I'm afraid that I am rapidly coming to the end of this post. I'm hitting a block in my thinking, just as I did two and a half years ago when it seemed that my incoming thoughts had evaporated "almost as quickly as they began to form." This pattern of hitting a wall in new thought, where I'm left to ponder the old worn out thoughts that continue to circulate and take up all the space in my head, has got to be of some importance. There has to be something to say about why this happens, whether it is a pattern many people experience, and whether it is a pattern I can change.

Why do I feel so much less articulate than my 17 year old self? Another good question. On the one hand, I would like to say that I have changed. That if you were to transport my 17 year old self here to meet me, he and I would find that we are two different people. On the other had, I also feel that who I once was, what I once thought, never really is gone. That, somehow, my 17 year old self is still inside me, maybe a few layers down. Because the differences between my present self and my 17 year old self are so insignificantly minute that even if I have not seen people for two and a half years, they still, without strain, recognize me as ... me. And not as a different person, unrecognizable. I guess that brings up the question: am I still me?

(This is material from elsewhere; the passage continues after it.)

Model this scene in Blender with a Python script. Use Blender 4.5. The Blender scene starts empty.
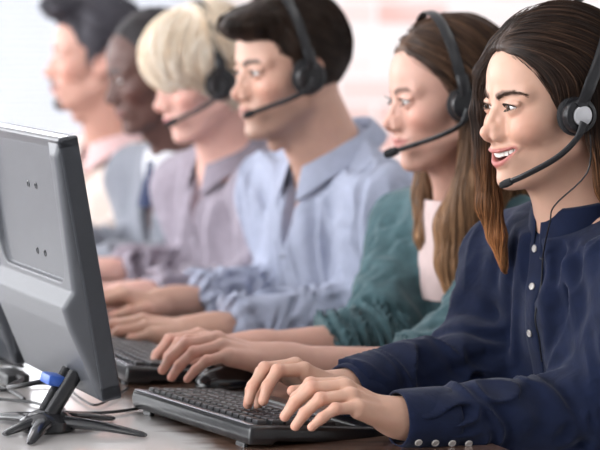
FAST = False
import bpy, math, random
import numpy as np
from mathutils import Vector, Matrix
C = bpy.context.scene.collection
rng = np.random.RandomState(7)
random.seed(7)
F32 = np.float32
def A(*a): return np.array(a, dtype=np.float64)
def nrm(v):
    v = np.asarray(v, float); return v/np.linalg.norm(v)

# ------------------------------------------------------------------ camera model
FPX = 2400.0; HOR = -10.0; CAMZ = 1.31
TH = math.atan((225-HOR)/FPX)
CAM_F = A(0, math.cos(TH), -math.sin(TH)); CAM_U = A(0, math.sin(TH), math.cos(TH))
CAMP = A(0, 0, CAMZ)
def W(px, py, y):
    """world point seen at pixel (px,py) at world distance y along +Y"""
    r = A((px-300)/FPX, 0, 0) + CAM_F + CAM_U*((225-py)/FPX)
    return CAMP + r*(y/r[1])
DESK = 0.75

# ------------------------------------------------------------------ materials
def new_mat(name):
    m = bpy.data.materials.new(name); m.use_nodes = True
    nt = m.node_tree; b = nt.nodes['Principled BSDF']
    return m, nt, b
def setp(b, **k):
    for a, v in k.items():
        b.inputs[a.replace('_', ' ')].default_value = v
def plain(name, col, rough=.5, metal=0., spec=.5, noise=0., nscale=80., bump=0., bscale=200., coat=0.):
    m, nt, b = new_mat(name)
    setp(b, Base_Color=(*col, 1), Roughness=rough, Metallic=metal)
    b.inputs['Specular IOR Level'].default_value = spec
    b.inputs['Coat Weight'].default_value = coat
    tc = nt.nodes.new('ShaderNodeTexCoord')
    if noise > 0:
        n = nt.nodes.new('ShaderNodeTexNoise'); n.inputs['Scale'].default_value = nscale; n.inputs['Detail'].default_value = 4
        nt.links.new(tc.outputs['Object'], n.inputs['Vector'])
        r = nt.nodes.new('ShaderNodeValToRGB')
        r.color_ramp.elements[0].position = .3; r.color_ramp.elements[1].position = .7
        r.color_ramp.elements[0].color = (*[c*(1-noise) for c in col], 1)
        r.color_ramp.elements[1].color = (*[min(1, c*(1+noise)) for c in col], 1)
        nt.links.new(n.outputs['Fac'], r.inputs['Fac']); nt.links.new(r.outputs['Color'], b.inputs['Base Color'])
    if bump > 0:
        n = nt.nodes.new('ShaderNodeTexNoise'); n.inputs['Scale'].default_value = bscale; n.inputs['Detail'].default_value = 3
        nt.links.new(tc.outputs['Object'], n.inputs['Vector'])
        bp = nt.nodes.new('ShaderNodeBump'); bp.inputs['Strength'].default_value = bump; bp.inputs['Distance'].default_value = .002
        nt.links.new(n.outputs['Fac'], bp.inputs['Height']); nt.links.new(bp.outputs['Normal'], b.inputs['Normal'])
    return m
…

It's a fact that I've known people who wish they were the same as they were before - who wish they had never changed from who they used to be - and it may be morbid to think about, but if one's past self is a few layers underneath the present self does that then mean that people sometimes wish newer layers had never smothered older ones? Can I ever revert back to who I used to be? I feel like it's impossible to whack off the topmost layers to get to the ones underneath, that it's only possible to add another layer to who I am. There are some who would say that when we change who are, we change so that there is nothing left of what used to be. That the layered theory is all wrong because there are no layers. In another camp, there are those who would say it is impossible to change at all. That who you are is who you are, always, no matter how you try to hide or distort it.

At this point, I'm stupefied. What I thought would be a short post has dragged on to this. And, reading what I've written, it seems tinged with negativity. Does it seem to have a negative slant to you, or is that just me slanting it? An important question.

Goodnight. But oh what's the use of saying goodnight when there's no promise that you will read this at night? If you were here, now, I would say goodnight to you. But you aren't. So do I cut it out altogether or make it more general, like: "Cheers."